As an exercise I tried to prove the following theorem:
If $X,Y$ are Banach spaces and $u \in B(X,Y)$ is a bounded linear
operator then the following are equivalent:(1) $u$ is compact
(2) for every bounded set $S \subseteq X$ the image $u(S)$ is
relatively compact(3) if $x_n$ is a bounded sequence in $X$ then $u(x_n)$ admits a
convergent subsequence in $Y$
Please could someone check my proof?
Proof:
Recall the definition of compact operator: $u$ is compact iff if the image of the unit ball is relatively compact.
$(1) \iff (2)$:
Since multiplication by $n$ is a linear homeomorphism, $u$ is compact iff $u(B(0,1))$ is relatively compact iff $u(B(0,n))$ is relatively compact. From this it is obvious that $(1) \iff (2)$.
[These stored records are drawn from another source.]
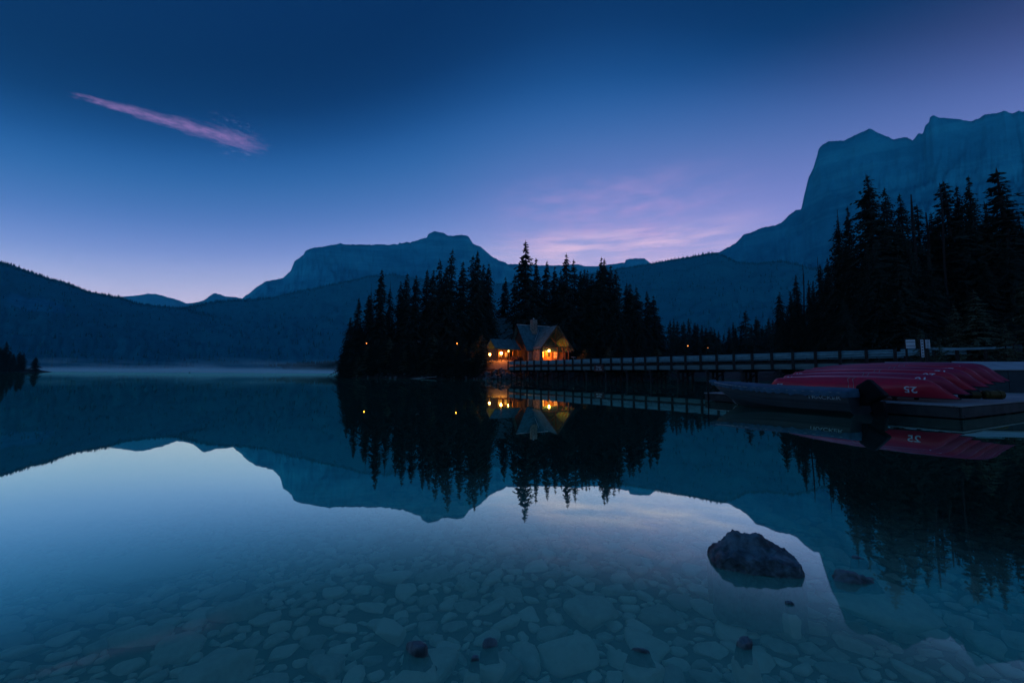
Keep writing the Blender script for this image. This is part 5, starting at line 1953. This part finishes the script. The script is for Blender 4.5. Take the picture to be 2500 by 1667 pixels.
# guardrail beyond the bridge end
gr = thing('road_guardrail', 'steel guardrail continuing from the bridge end past the signs', 'guardrail', B1 + Vector((0.2, -0.25, 0)), bang)
for k in range(2):
    inst('rail', r_near, gr, (0.9 + k * bay, 0.09, 3.045))
    MB().box((0.1 + (k + 1) * bay, -0.12, 2.2), (0.2, 0.2, 2.3)).build('post', 'timber', gr)

# young conifers and shrubs on the right bank
YOUNG = [(2376, 707, 30, 'young0', 1.0, 'young pale spruce, tallest of the small trees on the right bank'),
         (2326, 741, 31, 'young1', 0.8, 'slim young spruce left of the tallest small tree'),
         (2450, 788, 27, 'young2', 0.9, 'short young spruce in front of the rail fence'),
         (2502, 672, 28, 'young1', 0.9, 'young spruce cut by the right picture edge'),
         (2245, 800, 29, 'young2', 0.7, 'small young spruce behind the sign boards'),
         (2291, 824, 27, 'young0', 0.7, 'smallest young spruce right of the sign boards')]
for (px, py, dp, kd, wd, lb) in YOUNG:
    tree_px(kd, px, py, dp, bank_z, wd, lb, 'young spruces on the right bank')
for k, (px, py, dp, rx, h_, lf, lb) in enumerate([(2278, 893, 23.6, 0.9, 0.75, 'leaf_red', 'reddish shrub behind the left storage bin, nearest the signs'),
                                                 (2318, 893, 23.8, 1.0, 0.95, 'leaf_red', 'taller reddish shrub, second behind the left storage bin'),
                                                 (2362, 893, 23.6, 0.9, 0.85, 'leaf_red', 'reddish shrub behind the right end of the left bin'),
                                                 (2425, 893, 24.0, 1.0, 0.7, 'leaf_gold', 'dull low shrub behind the gap between the bins'),
                                                 (2480, 893, 23.0, 1.2, 1.1, 'leaf_gold', 'dull green shrub at the right picture edge')]):
    p = at(px, py, dp)
    shrub(lb, (p.x, dp, bank_z(p.x, dp) - 0.05), rx, 0.7, h_ * 1.0, lf, 200 + k, 1100, 0.055, 'shrubs on the right bank')

# ------------------------------------------------------------------ mist over the far water
mm = bpy.data.materials.new('mist')
mm.use_nodes = True
t = mm.node_tree
t.nodes.clear()
n = N(t)
geo = n.new('ShaderNodeTexCoord')
sp_ = n.new('ShaderNodeSeparateXYZ')
n.link(geo.outputs['Object'], sp_.inputs[0])
ox, oy, oz = sp_.outputs
wv_ = n.noise(n.mapping(geo.outputs['Object'], (0.016, 0.010, 0.09)), 1.0, 5, 0.65)
low_ = n.math('POWER', 2.718, n.math('MULTIPLY', n.math('ADD', oz, 8.0), -0.75))
high_ = n.math('MULTIPLY', n.smooth(wv_, 0.50, 0.78), n.math('POWER', 2.718, n.math('MULTIPLY', n.math('ADD', oz, 8.0), -0.17)))
edge = n.math('MULTIPLY', n.smooth(ox, -230, -170), n.smooth(ox, 240, 40))
edge = n.math('MULTIPLY', edge, n.smooth(n.math('ABSOLUTE', oy), 115, 60))
den = n.math('MULTIPLY', n.math('ADD', n.math('MULTIPLY', low_, 0.12), n.math('MULTIPLY', high_, 0.05)), edge)
pv = n.new('ShaderNodeVolumePrincipled')
pv.inputs['Color'].default_value = (0.75, 1.0, 1.0, 1)
n.link(den, pv.inputs['Density'])
out = n.new('ShaderNodeOutputMaterial')
n.link(pv.outputs[0], out.inputs['Volume'])
MATS['mist'] = mm
mist = MB().box((0, 0, 0), (500, 240, 16)).build('mist', 'mist')
mist.location = (-345, 470, 8.05)
mist['kind'] = 'stuff'
tag(mist, 'thin bright mist drifting low over the far end of the lake', 'mist')

# ------------------------------------------------------------------ haze: even, thin air over the whole place
hm = bpy.data.materials.new('haze')
hm.use_nodes = True
t = hm.node_tree
t.nodes.clear()
n = N(t)
pv = n.new('ShaderNodeVolumePrincipled')
pv.inputs['Color'].default_value = (0.10, 0.72, 1.0, 1)
pv.inputs['Density'].default_value = 0.00005
out = n.new('ShaderNodeOutputMaterial')
n.link(pv.outputs[0], out.inputs['Volume'])
MATS['haze'] = hm
haze = MB().box((0, 3600, 942), (16000, 9200, 1916)).build('haze', 'haze')
haze['kind'] = 'stuff'
tag(haze, 'faint blue haze filling the valley air', 'haze')
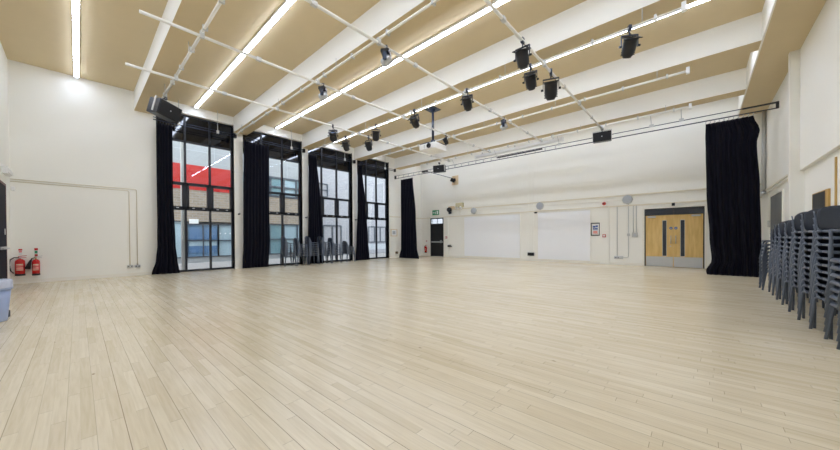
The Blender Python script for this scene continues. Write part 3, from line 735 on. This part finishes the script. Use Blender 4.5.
# spotlights / floodlights on boards
t = on_far('wall_spotlight', 'black spotlight on a small plywood square high on the far wall', 'spotlight', -11.17, 4.75)
MB().box(-.24, .24, -.02, 0, -.28, .28).build('mounting_board', M_PLY, t)
MB().box(-.04, .04, -.12, -.02, -.05, .1).build('bracket', M_BLACK, t)
MB().lathe([(0, -.14), (.09, -.13), (.1, 0), (.12, .12), (.1, .12), (.08, .05), (0, .05)], 18, Matrix.Translation((-.05, -.2, -.02)) @ Matrix.Rotation(1.0, 4, 'X') @ Matrix.Rotation(-.5, 4, 'Y')).build('lamp_head', M_BLACK, t)
t = thing('stay_wire', 'thin dark stay slanting from the curtain track to the high spotlight', 'stay', (-11.25, YF-.2, 4.86))
MB().cyl((0, 0, 0), (-.08, -2.42, .08), .018, 8).build('rod', M_NAVYG, t)
MB().box(-.25, .1, -2.53, -2.40, .0, .09).build('track_clip', M_BLACK, t)
t = on_far('wall_spotlight', 'black lamp on a plywood square above and right of the exit door', 'spotlight', -11.46, 2.97)
MB().box(-.24, .24, -.02, 0, -.02, .2).build('mounting_board', M_PLY, t)
MB().box(-.03, .03, -.14, -.02, -.12, .06).build('bracket', M_BLACK, t)
MB().lathe([(0, -.12), (.1, -.1), (.12, .04), (.15, .16), (.12, .16), (.09, .1), (0, .1)], 18, Matrix.Translation((-.02, -.22, -.07)) @ Matrix.Rotation(1.3, 4, 'X') @ Matrix.Rotation(.6, 4, 'Y')).build('lamp_head', M_BLACK, t)
MB().cyl((-.1, -.15, -.24), (.05, -.12, -.2), .06, 12).build('ballast', M_NAVYG, t)
t = on_far('emergency_floodlight', 'beige twin floodlight box at the left end of the upper rail', 'floodlight', -10.79, 3.14)
MB().box(-.26, .26, -.16, 0, -.08, .18).build('battery_case', M_BEIGE, t, bevel=.015)
for s in (-1, 1): MB().lathe([(0, -.05), (.06, -.04), (.085, .05), (0, .06)], 16, Matrix.Translation((s*.13, -.16, -.14)) @ Matrix.Rotation(1.2, 4, 'X')).build('lamp', M_WHITE, t)
MB().box(-.02, .02, -.03, 0, -.55, -.08).build('conduit', M_TRIM, t)

# ------------------------------------------------------------------ left wall fittings (rot +90: local -y faces +x, local x runs along +y)
t = thing('wall_conduit', 'pair of slim cream pipes along the left wall dropping to two sockets', 'conduit', (XL, 0, 0), PI/2)
MB().tube([(YN+.01, -.018, 2.885), (1.30, -.018, 2.885), (1.335, -.018, 2.85), (1.335, -.018, .36)], .011, 8).build('upper_tube', M_RAIL, t)
MB().tube([(YN+.01, -.018, 2.825), (1.11, -.018, 2.825), (1.15, -.018, 2.785), (1.15, -.018, .36)], .011, 8).build('lower_tube', M_RAIL, t)
for y in (1.15, 1.335):
    MB().box(y-.072, y+.072, -.04, 0, .27, .36).build('socket_box', M_STEEL, t, bevel=.005)
    for q in (-.035, .035): MB().box(y+q-.018, y+q+.018, -.043, -.04, .30, .33).build('outlet', M_BLACK, t)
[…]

$(2) \implies (3)$: Let $x_n$ be a bounded sequence. Then $S=\{x_n\}_{n \in \mathbb N}$ is a bounded set hence $u(S)$ is relatively compact hence $u(x_n)$ admits a subsequence that converges in $Y$.
$(2) \Longleftarrow (3)$: Let $S$ be a bounded set. Let $x_n$ be any sequence in $\overline{u(S)}$. Then $x_n=u(s_n)$ for some sequence $s_n$ in $S$. Then $x_n$ admits a convergent subsequence.
Best Answer
The only problematic part of your proof is the implication $3)\implies 2)$. You should argue as follows
Assume $S$ is bounded. Consider arbitrary $(y_n)_{n\in\mathbb{N}}\subset\overline{u(S)}$, then $(y_n)_{n\in\mathbb{N}}$ is also bounded. For each $n\in\mathbb{N}$ we can find $x_n\in S$ such that $$ \Vert y_n-u(x_n)\Vert\leq 2^{-n}.\tag{*} $$ Since $(y_n)_{n\in\mathbb{N}}$ is bounded, so does $(u(x_n))_{n\in\mathbb{N}}$. Since $3)$ holds, we have convergent subsequence $u(x_{n_k})_{k\in\mathbb{N}}$. From $(*)$ is follows that $(y_{n_k})_{k\in\mathbb{N}}$ converges to the same limit as $u(x_{n_k})_{k\in\mathbb{N}}$. Thus we constructed convergent subsequence of arbitrary sequence in $\overline{u(S)}$. So $u(S)$ is relatively compact.